The following Sunday, we again tried our luck and went back the McDougall's Well. This time there was no problem and we were able to get all the way there on a good graded road. When we arrived we were greeted by the Hall family who own the property. We had met up with them earlier in the year and organised to show them how to locate the amethyst veins, as they had had never really tried hunting the amethyst themselves. We all found some nice pieces to add to our collections, the best piece was found by one of the station kids - beginners luck or just that they are closer to the ground.

October - Yalcowinna

Our field trip destination for October was changed to Yalcowinna and the Copper mines around Fairy Hill. The trip in was easy as a new road had been graded to within 200 metres of the mine, where a new tank had been placed. At the Fairy Hill mine we worked a section of the open cut and found some very nice malachite and azurite samples. After this we headed over to another set of mines towards the northeast. Once upon a time there was a track over to these mines however it is not there anymore and we had to make our own. After we crossed a large creek, dodged the spikes of the bluebushes and followed a fenceline towards a gate, we came across what was in comparison, a four lane highway. We checked out the mines next to the road and then followed this road all the way back to the homestead (in future we will follow this road). We had some lunch under the shade of a couple of gum trees and then headed back to town.

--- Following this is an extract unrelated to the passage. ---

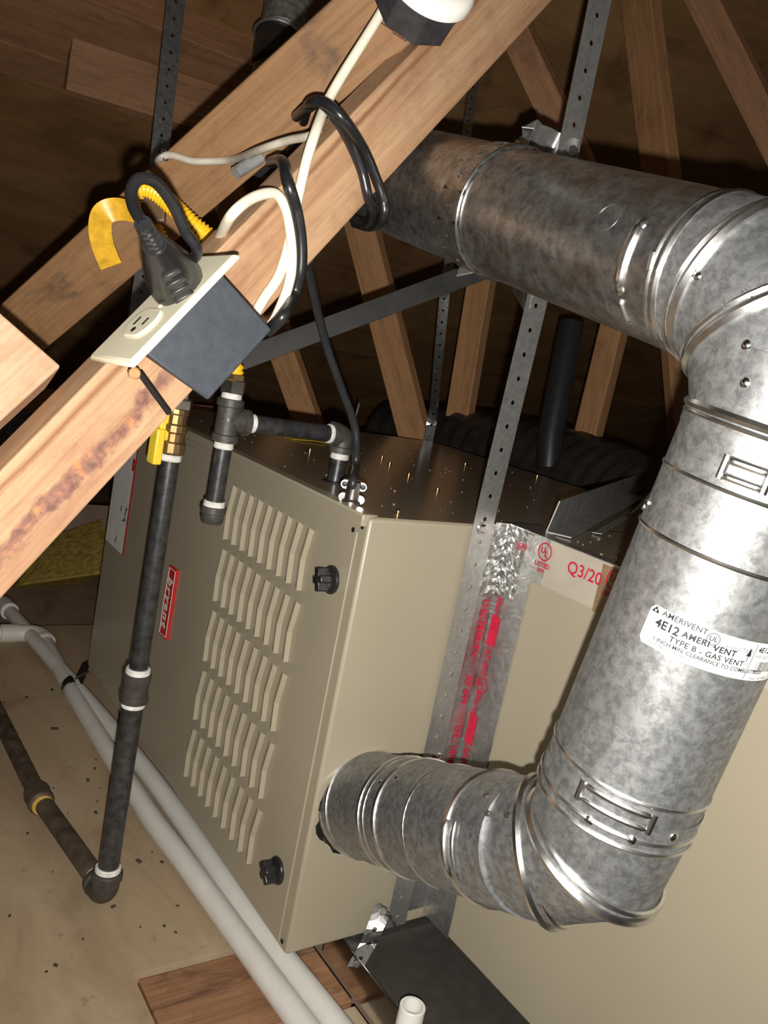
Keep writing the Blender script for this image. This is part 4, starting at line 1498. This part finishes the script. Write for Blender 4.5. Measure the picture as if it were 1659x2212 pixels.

November - Tikalina Station - Kyanite and Staurolite.

Digging up chunks of kyanite on Tikalina

A very good day was had on Tikalina. With two vehicles filled with passengers, we headed past the station homestead to the Kyanite areas along the Radium Hill road. Our first stop was to a quartz blow near the south-eastern corner of the property where long - up to 10 inch - blades of kyanite could be found inside the quartz. At this site, staurolite twins could be picked up shedding from the schistose rock. These were up to 60mm in length and had been altered around their edges to chlorite mica. We left this location with a good bounty, then headed towards different hill dominated by a another but larger quartz blow. This spot yielded more kyanite, however while heading over to the blow we picked up large devils dice, singles and clusters, in both cubic and pyritohedral forms. There were also tabular crystals of hematite / ilmenite shedding from the reef. This spot is worth a return visit and will be put on the calendar for next year. Our final location was back to the original kyanite workings, on the ridge west of the Radium Hill road. Here we found large chunks of coarse kyanite, but no sign of the elusive corundums this trip.